Voice Software Recognizes Multiple Languages

HONG KONG (03/16/2000) - Researchers at the University of Hong Kong are developing voice-recognition software that can interpret multiple languages mixed in the same sentence, the head of the school's e-commerce institute said in a speech last week.

The E-Business Technology Institute also recently demonstrated for the first time a voice-activated dialer that can recognize a name or title spoken in Cantonese, said Chung-Jen Tan, director of the institute and the manager of the development project for IBM Corp.'s Deep Blue supercomputer. He boasted a recognition accuracy rate of nearly 100 percent for the software.

Speaking at the Hong Kong Information Infrastructure Expo & Conference here, Tan said voice recognition will be a key driver of e-business in Greater China.

Because the conventional computer keyboard is designed for Western phonetic alphabets rather than the thousands of characters used in Chinese, it can be awkward to use for communicating in Chinese.

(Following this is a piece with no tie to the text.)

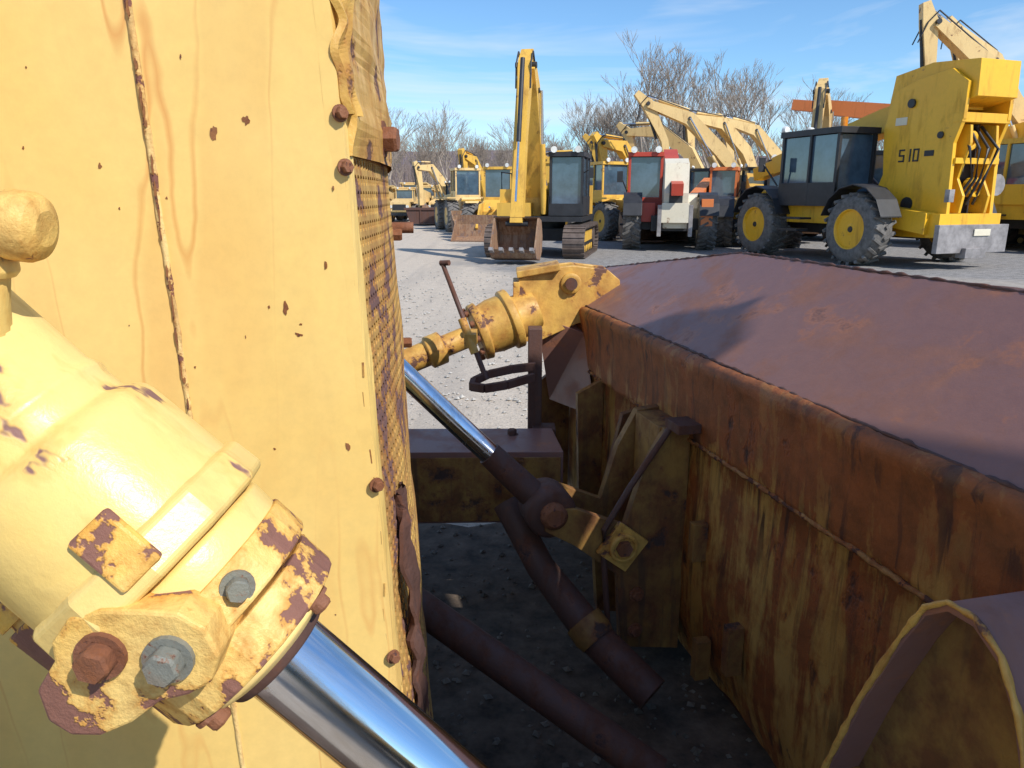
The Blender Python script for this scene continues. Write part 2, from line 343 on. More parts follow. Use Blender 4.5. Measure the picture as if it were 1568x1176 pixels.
def hyd(g,a,b,r,col):
    a=Vector(a);b=Vector(b);m_=a.lerp(b,.58);g.mat(col);g.cyl(a,m_,r,n=10);g.mat(CHROME);g.cyl(m_,b,r*.5,n=8)
def excavator(loc,yaw,boom,stick,bang=0,swing=0,col=YEL,scale=1,cabcol=BLACK,buck=True,name='excavator',bmat=None,extra=None):
    g=B(name);T=Matrix.Translation(loc)@Matrix.Rotation(yaw,4,'Z')@Matrix.Scale(scale,4)
    for sx in (-1,1):
        cx=sx*1.1;pr=[]
        for k in range(10):
            a=math.pi/2+math.pi*k/9;pr.append((-1.55+.42*math.cos(a),.44+.42*math.sin(a)))
        for k in range(10):
            a=-math.pi/2+math.pi*k/9;pr.append((1.55+.42*math.cos(a),.44+.42*math.sin(a)))
        g.mat(BLACK);g.side([(p[0]*.97,.44+(p[1]-.44)*.86) for p in pr],cx-.16,cx+.16)
        g.mat(TRACK)
        n=len(pr);L=[]
        for i in range(n):
            a=Vector(pr[i]);b_=Vector(pr[(i+1)%n]);k=max(1,int((b_-a).length/.19))
            for j in range(k): L.append((a.lerp(b_,(j+.5)/k),(b_-a).normalized()))
        for p,d_ in L:
            ang=math.atan2(d_.y,d_.x);rot=Matrix.Rotation(ang,3,'X')
            g.box((cx,p.x,p.y),(.6,.165,.05),rot);g.box((cx,p.x+ -.0,p.y),(.6,.03,.11),rot)
        for yk in (-1.55,1.55): g.lathe((cx-.2,yk,.44),(1,0,0),[(0,.3),(.4,.3)],14)
        g.mat(col)
        for k in range(6): g.lathe((cx-.18,-1.1+k*.44,.2),(1,0,0),[(0,.1),(.36,.1)],10)
        g.box((cx,0,.55),(.34,2.4,.3))
    g.mat(BLACK);g.box((0,0,.6),(1.7,1.5,.35));g.lathe((0,0,.75),(0,0,1),[(0,.6),(.25,.6)],20)
    g.M=Matrix.Rotation(swing,4,'Z')
    g.mat(BLACK);g.box((0,-.1,1.06),(2.5,3.0,.14))
    g.mat(col)
    ar=[(-1.25,-1.2)]+[(1.25*math.cos(a),-1.35-.95*math.sin(a)) for a in [math.pi-math.pi*k/10 for k in range(11)]]+[(1.25,-1.2)]
    g.poly([(p[0],p[1],1.15) for p in ar],(0,0,.85))
    g.box((.62,-.25,1.5),(1.2,2.0,.75));g.box((-.35,-.9,1.6),(.75,.9,.95));g.box((.72,.95,1.3),(.95,.6,.4))
    g.mat(BLACK);g.cyl((.7,-.9,1.85),(.7,-.9,2.45),.06);
    for k in range(5): g.box((1.225,-.7+k*.18,1.55),(.02,.1,.45))
    g.tube([(1.2,.6,1.85),(1.2,.6,2.35),(1.2,-.8,2.35),(1.2,-.8,1.85)],.02,5);g.tube([(-1.25,1.2,2.3),(-1.45,1.35,2.4)],.015,5);g.box((-1.47,1.36,2.3),(.14,.03,.28))
    cab(g,(-.78,.45,1.15),(.95,1.65,1.65),cabcol)
    g.mat(col);n=len(boom)
    hh=[.17]+[.27]*(n-2)+[.15];g.beam(boom,hh,-.06,.42)
    e=boom[-1];hh2=[.12,.24]+[.15]*(len(stick)-2);g.beam(stick,hh2,.03,.35)
    g.mat(BLACK);g.cyl((-.1,e[0],e[1]),(.46,e[0],e[1]),.08)
    for p in (boom[0],boom[n//2],boom[-1]): g.cyl((-.09,p[0],p[1]),(.45,p[0],p[1]),.07,n=12)
    mid=boom[n//2]
    for x in (-.14,.5): hyd(g,(x,boom[0][0]+.55,boom[0][1]-.5),(x,mid[0],mid[1]),.08,col)
    s0=stick[0]
    b1=Vector(boom[n//2])+Vector((0,.35));hyd(g,(.18,b1.x,b1.y),(.18,s0[0],s0[1]),.075,col)
    te=stick[-1];hyd(g,(.18,stick[1][0]+ (te[0]-stick[1][0])*.15+.3,stick[1][1]+.1),(.18,te[0]+.22,te[1]+.55),.06,BLACK)
    for x in (.0,.38):
        g.mat(BLACK);pts=[(x,p[0]*1.0,p[1]+.33) for p in boom];g.tube(pts,.025,5)
        g.tube([(x,boom[-1][0],boom[-1][1]+.33),(x,boom[-1][0]+.3,boom[-1][1]),(x,stick[1][0]+.35,stick[1][1]-.6)],.022,5)
    if extra: extra(g)
    if buck:
        g.mat(bmat or BUCK);q=Matrix.Rotation(bang,2)
        pr=[(.15,.1),(-.25,.15),(-.55,-.15),(-.62,-.55),(-.4,-.85),(.1,-.95),(.35,-.8)]
        pr2=[(te[0]+(q@Vector(p)).x,te[1]+(q@Vector(p)).y) for p in pr]
        g.side(pr2,-.4,-.36);g.side(pr2,.74,.78)
        for i in range(len(pr2)-1):
            a,b_=pr2[i],pr2[i+1];g.poly([(-.4,a[0],a[1]),(.78,a[0],a[1]),(.78,b_[0],b_[1]),(-.4,b_[0],b_[1])],(0,.02,.02))
        a=pr2[-1]
        for k in range(5):
            g.mat(GREY);g.box((-.33+k*.26,a[0]+.05,a[1]),(.1,.25,.08),Matrix.Rotation(bang,3,'X'))
        g.mat(BLACK);g.cyl((-.1,te[0],te[1]),(.48,te[0],te[1]),.07)
    return g.obj(mw=T)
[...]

The multilingual voice-recognition software is being designed for markets such as Hong Kong, where three major languages -- Cantonese, Mandarin, and English -- are commonly spoken and often are mixed.

The institute has also developed versions of Mandarin voice recognition software for China and for Taiwan, where the language is spoken with a different accent, Tan said.

Internet use and e-commerce will spread rapidly across Asia in the coming era of "pervasive computing," powered by ubiquitous, non-PC devices such as portable phones, Tan said. As a result, Asia will leapfrog other regions to become the hotbed of e-commerce activity in years to come, he said.